The other filmed versions of the story I have seen have dug into the background of the suspects and exposed their tangled web of guilt and complicity. By contrast, this version seems disinterested in any of that. At most the characters’ backgrounds are dealt with in a couple of lines of dialogue but the script seems to have no interest in them beyond that. This makes for a murder mystery where people have little distinguishing depth beyond what the individual actors bring to the roles. In its stead, much of the film consists of the various characters debating strategies and who among them might be the killer – sort of like an episode of Big Brother (2000- ).
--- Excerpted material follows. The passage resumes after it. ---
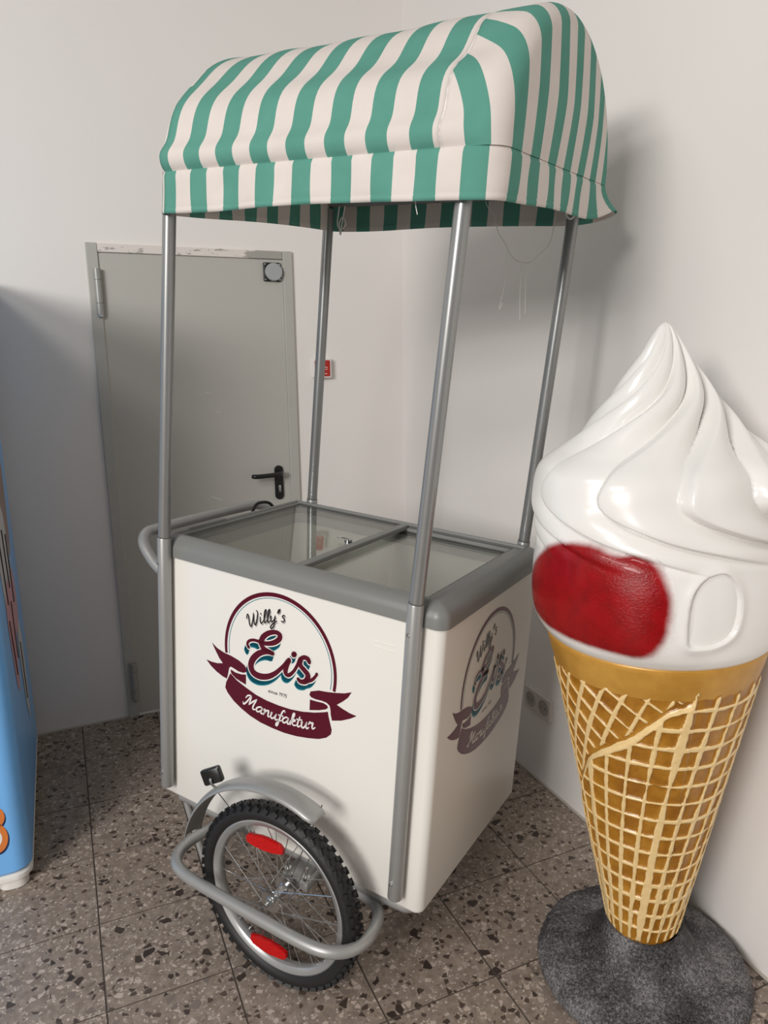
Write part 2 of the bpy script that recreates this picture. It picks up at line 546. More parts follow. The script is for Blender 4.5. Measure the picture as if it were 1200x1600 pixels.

Louis Hayward, Richard Hayden, June Duprez, Sir C. Aubrey Smith and Judith Anderson in And Then There Were None (1945)
Assembled suspects – (clockwise from left) Louis Hayward, Richard Hayden, June Duprez, Sir C. Aubrey Smith and Judith Anderson

The film suffers somewhat from its Transatlantic journey. It is still ostensibly set in England. The characters are meant to be British but most of the actors make no effort to deliver an accent. The sole exception might be Roland Young as Detective Blore whose attempt to go Cockney, mangling his ‘haytches’, is terrible.

The other noticeable thing is how the film changes Agatha Christie’s ending for a more upbeat one. [PLOT SPOILERS]. Whereas Christie ended the story with everybody dead and U.N. Owen committing suicide, this has been changed to allow the two romantic leads (Louis Hayward and June Duprez) to get together by faking their deaths and returning to hear U.N. Owen’s confession before departing the island in one another’s arms.

Rene Clair’s other genre films were:- the surrealist silent films Entr’acte (1924) and The Imaginary Voyage (1925); the silent sf film Paris Qui Dort (The Crazy Ray) (1925) about Paris frozen in time; the ghost comedy The Ghost Goes West (1936); I Married a Witch (1942) in which Frederic March falls for witch Veronica Lake; It Happened Tomorrow (1944) about a man who can read tomorrow’s headlines; Beauty and the Devil (1950), a retelling of the Faust story; and Beauties of the Night (1952) a charming fantasy about a daydreamer.